-- start of Exercise data --
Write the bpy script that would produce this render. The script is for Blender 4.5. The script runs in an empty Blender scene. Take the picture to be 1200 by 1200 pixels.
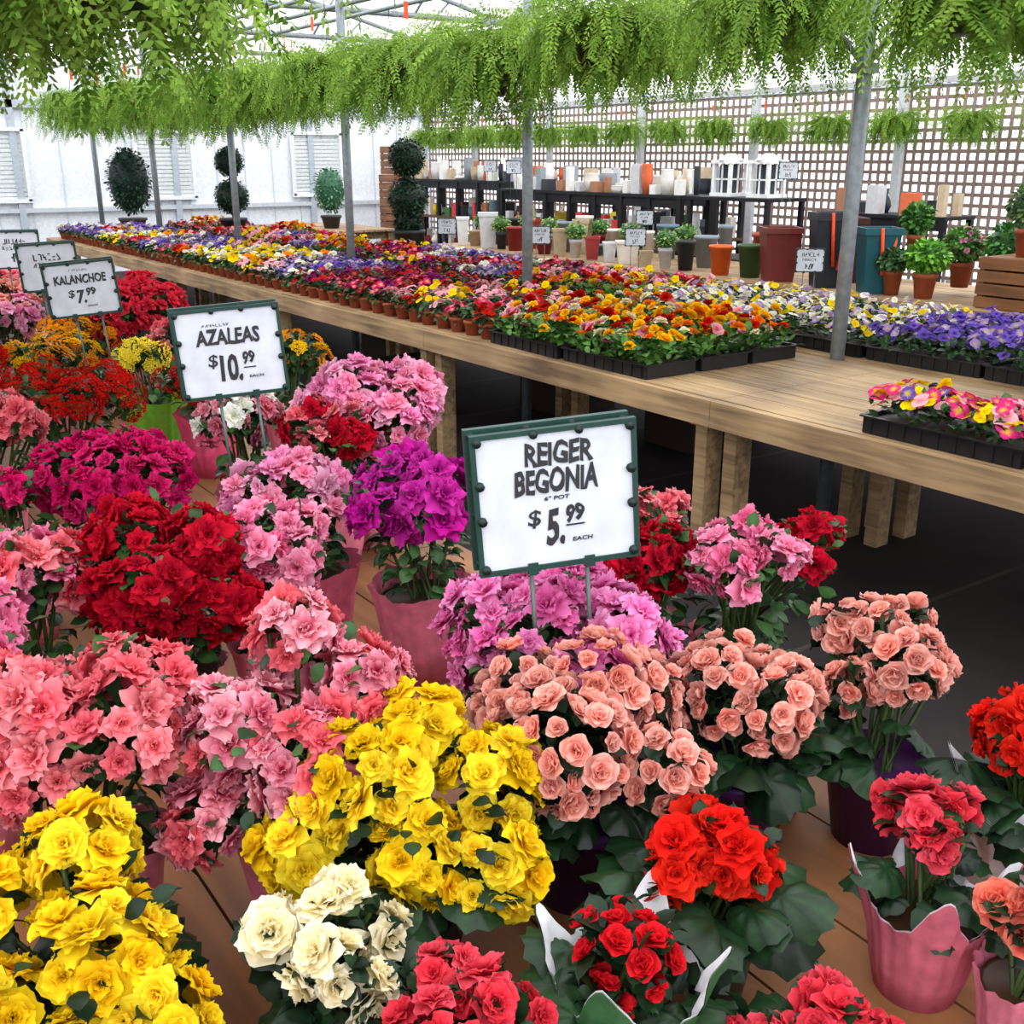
-- end of Exercise data --
-- start of Exercise data --
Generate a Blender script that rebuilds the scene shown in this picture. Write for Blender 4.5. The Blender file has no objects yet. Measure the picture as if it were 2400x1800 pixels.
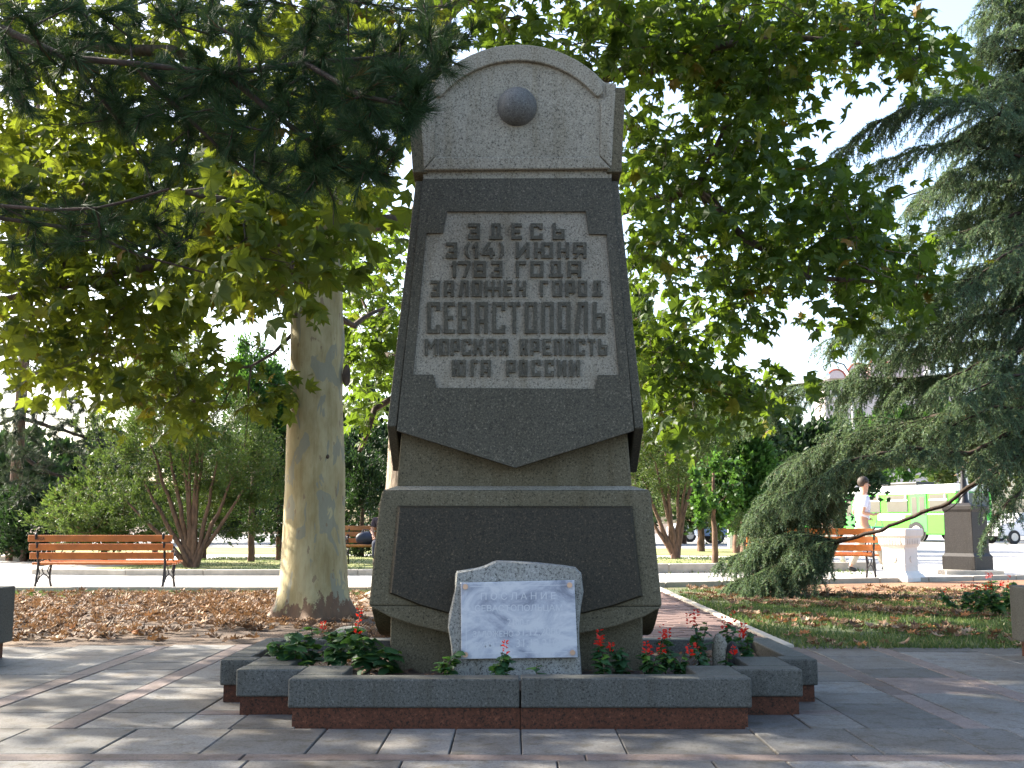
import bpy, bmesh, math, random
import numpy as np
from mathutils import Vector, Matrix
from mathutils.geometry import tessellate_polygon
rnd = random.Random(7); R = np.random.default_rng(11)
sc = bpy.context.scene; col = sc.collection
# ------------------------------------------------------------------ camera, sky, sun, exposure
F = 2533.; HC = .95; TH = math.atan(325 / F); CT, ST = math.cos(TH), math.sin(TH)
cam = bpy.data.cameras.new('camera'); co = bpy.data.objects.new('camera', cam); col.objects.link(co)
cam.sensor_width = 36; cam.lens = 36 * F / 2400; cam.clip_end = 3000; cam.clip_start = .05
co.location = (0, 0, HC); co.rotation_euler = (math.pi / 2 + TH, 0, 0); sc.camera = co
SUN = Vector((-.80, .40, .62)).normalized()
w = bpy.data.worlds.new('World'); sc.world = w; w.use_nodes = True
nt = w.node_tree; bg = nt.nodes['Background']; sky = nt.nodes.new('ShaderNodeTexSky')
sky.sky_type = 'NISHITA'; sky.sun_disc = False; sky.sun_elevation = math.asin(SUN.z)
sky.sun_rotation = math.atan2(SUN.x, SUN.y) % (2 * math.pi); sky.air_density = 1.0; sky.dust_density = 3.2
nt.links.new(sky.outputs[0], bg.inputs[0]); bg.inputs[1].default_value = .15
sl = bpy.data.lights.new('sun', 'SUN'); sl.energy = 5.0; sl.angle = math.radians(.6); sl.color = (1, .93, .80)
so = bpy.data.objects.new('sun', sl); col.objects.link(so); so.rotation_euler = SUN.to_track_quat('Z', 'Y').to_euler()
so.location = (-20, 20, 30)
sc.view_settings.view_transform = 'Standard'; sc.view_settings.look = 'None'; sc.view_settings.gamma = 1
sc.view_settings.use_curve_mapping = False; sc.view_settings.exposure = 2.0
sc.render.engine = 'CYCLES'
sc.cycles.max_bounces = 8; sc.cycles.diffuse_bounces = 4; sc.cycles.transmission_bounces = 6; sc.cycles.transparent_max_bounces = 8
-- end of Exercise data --
-- start of Exercise data --
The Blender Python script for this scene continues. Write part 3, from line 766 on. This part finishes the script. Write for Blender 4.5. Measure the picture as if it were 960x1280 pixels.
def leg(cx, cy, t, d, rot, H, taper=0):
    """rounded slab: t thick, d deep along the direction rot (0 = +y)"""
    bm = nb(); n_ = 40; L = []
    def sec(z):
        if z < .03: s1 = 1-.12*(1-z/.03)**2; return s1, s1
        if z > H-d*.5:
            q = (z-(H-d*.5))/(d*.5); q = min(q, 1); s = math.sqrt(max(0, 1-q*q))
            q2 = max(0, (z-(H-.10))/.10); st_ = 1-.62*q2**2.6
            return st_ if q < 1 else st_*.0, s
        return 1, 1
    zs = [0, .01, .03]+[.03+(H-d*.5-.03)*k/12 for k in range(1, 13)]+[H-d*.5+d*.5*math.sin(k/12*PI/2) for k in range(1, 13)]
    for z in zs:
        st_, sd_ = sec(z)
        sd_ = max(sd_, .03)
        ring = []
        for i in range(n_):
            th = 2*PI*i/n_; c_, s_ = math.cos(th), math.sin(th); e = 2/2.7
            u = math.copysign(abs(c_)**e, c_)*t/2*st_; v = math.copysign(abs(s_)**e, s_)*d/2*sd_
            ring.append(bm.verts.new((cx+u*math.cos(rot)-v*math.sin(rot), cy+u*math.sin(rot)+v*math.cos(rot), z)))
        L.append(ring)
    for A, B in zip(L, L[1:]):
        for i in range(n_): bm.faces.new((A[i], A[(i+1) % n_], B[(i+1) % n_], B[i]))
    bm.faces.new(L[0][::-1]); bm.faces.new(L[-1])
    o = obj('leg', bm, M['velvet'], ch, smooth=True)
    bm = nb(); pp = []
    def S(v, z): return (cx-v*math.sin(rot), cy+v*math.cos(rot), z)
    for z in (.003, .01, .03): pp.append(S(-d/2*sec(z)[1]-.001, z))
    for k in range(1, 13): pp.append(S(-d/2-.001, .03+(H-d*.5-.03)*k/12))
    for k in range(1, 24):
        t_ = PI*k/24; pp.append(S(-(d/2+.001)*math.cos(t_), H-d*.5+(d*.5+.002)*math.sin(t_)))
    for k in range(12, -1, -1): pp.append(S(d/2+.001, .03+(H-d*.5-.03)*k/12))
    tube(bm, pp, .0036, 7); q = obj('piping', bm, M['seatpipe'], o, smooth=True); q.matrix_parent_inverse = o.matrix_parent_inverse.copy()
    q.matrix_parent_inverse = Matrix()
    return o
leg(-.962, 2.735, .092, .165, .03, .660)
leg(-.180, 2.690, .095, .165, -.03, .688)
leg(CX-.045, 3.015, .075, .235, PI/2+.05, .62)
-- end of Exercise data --
◆ Written exercise ◆
Using the listing above, repeat word for word each line from the one with "Generate a Blender" down to the one with "sc.cycles.max_bounces = 8;", both included. Omit all pictures.

◆ Written answer ◆
Generate a Blender script that rebuilds the scene shown in this picture. Write for Blender 4.5. The Blender file has no objects yet. Measure the picture as if it were 2400x1800 pixels.
import bpy, bmesh, math, random
import numpy as np
from mathutils import Vector, Matrix
from mathutils.geometry import tessellate_polygon
rnd = random.Random(7); R = np.random.default_rng(11)
sc = bpy.context.scene; col = sc.collection
# ------------------------------------------------------------------ camera, sky, sun, exposure
F = 2533.; HC = .95; TH = math.atan(325 / F); CT, ST = math.cos(TH), math.sin(TH)
cam = bpy.data.cameras.new('camera'); co = bpy.data.objects.new('camera', cam); col.objects.link(co)
cam.sensor_width = 36; cam.lens = 36 * F / 2400; cam.clip_end = 3000; cam.clip_start = .05
co.location = (0, 0, HC); co.rotation_euler = (math.pi / 2 + TH, 0, 0); sc.camera = co
SUN = Vector((-.80, .40, .62)).normalized()
w = bpy.data.worlds.new('World'); sc.world = w; w.use_nodes = True
nt = w.node_tree; bg = nt.nodes['Background']; sky = nt.nodes.new('ShaderNodeTexSky')
sky.sky_type = 'NISHITA'; sky.sun_disc = False; sky.sun_elevation = math.asin(SUN.z)
sky.sun_rotation = math.atan2(SUN.x, SUN.y) % (2 * math.pi); sky.air_density = 1.0; sky.dust_density = 3.2
nt.links.new(sky.outputs[0], bg.inputs[0]); bg.inputs[1].default_value = .15
sl = bpy.data.lights.new('sun', 'SUN'); sl.energy = 5.0; sl.angle = math.radians(.6); sl.color = (1, .93, .80)
so = bpy.data.objects.new('sun', sl); col.objects.link(so); so.rotation_euler = SUN.to_track_quat('Z', 'Y').to_euler()
so.location = (-20, 20, 30)
sc.view_settings.view_transform = 'Standard'; sc.view_settings.look = 'None'; sc.view_settings.gamma = 1
sc.view_settings.use_curve_mapping = False; sc.view_settings.exposure = 2.0
sc.render.engine = 'CYCLES'
sc.cycles.max_bounces = 8; sc.cycles.diffuse_bounces = 4; sc.cycles.transmission_bounces = 6; sc.cycles.transparent_max_bounces = 8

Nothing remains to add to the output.